[Your objective]
From the listing below, extract each line containing the string "scene".

[Recorded data]
────────────────
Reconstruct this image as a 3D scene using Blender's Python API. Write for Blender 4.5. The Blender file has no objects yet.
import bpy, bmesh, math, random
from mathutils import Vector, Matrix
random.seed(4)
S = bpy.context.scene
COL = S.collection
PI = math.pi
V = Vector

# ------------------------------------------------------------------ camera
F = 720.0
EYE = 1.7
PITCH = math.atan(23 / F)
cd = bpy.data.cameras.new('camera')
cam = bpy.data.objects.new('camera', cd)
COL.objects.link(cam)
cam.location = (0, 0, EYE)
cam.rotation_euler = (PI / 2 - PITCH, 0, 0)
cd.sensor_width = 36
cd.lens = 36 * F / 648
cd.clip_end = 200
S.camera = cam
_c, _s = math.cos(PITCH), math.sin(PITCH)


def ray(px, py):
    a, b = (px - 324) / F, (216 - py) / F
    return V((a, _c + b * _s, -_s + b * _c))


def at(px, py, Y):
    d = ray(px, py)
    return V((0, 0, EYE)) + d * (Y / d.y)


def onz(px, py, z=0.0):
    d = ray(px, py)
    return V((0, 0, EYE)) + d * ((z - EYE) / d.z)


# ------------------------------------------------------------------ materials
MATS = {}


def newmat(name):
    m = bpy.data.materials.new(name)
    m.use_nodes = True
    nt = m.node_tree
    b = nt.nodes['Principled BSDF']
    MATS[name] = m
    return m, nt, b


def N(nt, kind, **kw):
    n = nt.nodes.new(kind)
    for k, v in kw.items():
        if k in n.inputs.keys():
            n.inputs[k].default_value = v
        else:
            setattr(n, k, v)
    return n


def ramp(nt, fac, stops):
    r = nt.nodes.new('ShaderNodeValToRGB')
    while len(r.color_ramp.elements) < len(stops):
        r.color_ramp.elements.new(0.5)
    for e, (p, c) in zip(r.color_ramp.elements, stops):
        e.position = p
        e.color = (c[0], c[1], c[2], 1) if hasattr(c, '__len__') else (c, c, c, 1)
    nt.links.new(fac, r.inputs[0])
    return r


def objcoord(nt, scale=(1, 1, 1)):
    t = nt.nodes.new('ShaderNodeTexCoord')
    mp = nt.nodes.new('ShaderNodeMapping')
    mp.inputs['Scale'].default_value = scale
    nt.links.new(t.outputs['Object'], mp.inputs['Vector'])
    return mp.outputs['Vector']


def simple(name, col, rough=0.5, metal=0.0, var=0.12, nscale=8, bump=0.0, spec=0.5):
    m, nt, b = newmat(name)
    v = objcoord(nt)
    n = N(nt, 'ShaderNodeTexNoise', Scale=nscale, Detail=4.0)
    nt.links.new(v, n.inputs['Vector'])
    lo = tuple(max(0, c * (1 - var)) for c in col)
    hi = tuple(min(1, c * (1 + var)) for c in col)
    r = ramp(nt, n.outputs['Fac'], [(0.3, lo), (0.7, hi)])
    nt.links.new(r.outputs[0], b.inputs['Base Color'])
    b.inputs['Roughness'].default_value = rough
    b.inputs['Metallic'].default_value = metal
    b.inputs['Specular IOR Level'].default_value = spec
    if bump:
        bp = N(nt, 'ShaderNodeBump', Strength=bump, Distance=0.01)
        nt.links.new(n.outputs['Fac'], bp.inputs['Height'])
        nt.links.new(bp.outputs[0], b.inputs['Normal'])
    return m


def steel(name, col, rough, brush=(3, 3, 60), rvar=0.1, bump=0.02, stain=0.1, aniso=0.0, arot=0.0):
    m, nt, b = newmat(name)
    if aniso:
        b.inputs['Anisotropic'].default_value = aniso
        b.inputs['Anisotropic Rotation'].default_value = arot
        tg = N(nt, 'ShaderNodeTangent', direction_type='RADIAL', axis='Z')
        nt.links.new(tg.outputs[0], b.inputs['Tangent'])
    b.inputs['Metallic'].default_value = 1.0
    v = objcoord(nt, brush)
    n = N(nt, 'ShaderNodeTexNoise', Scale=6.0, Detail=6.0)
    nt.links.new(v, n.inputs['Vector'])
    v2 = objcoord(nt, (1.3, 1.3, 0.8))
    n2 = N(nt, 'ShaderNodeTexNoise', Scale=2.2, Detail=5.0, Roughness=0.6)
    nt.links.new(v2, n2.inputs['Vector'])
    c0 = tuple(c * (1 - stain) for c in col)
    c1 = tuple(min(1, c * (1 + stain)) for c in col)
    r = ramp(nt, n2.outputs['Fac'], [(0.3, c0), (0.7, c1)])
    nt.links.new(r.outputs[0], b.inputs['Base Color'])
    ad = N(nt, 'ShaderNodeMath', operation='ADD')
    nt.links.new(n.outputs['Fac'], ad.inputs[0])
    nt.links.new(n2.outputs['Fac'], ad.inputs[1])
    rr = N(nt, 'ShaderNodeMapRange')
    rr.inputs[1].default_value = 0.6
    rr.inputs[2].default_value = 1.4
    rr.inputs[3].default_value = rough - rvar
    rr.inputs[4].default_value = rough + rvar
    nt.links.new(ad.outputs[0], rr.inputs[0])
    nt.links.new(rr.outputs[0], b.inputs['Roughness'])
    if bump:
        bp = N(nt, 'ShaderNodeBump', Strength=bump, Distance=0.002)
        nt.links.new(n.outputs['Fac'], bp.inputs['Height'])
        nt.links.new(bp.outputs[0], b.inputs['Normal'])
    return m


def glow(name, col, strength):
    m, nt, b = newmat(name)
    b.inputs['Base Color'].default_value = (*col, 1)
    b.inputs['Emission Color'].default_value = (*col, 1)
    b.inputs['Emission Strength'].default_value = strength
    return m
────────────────
[Final result]
Reconstruct this image as a 3D scene using Blender's Python API. Write for Blender 4.5. The Blender file has no objects yet.
S = bpy.context.scene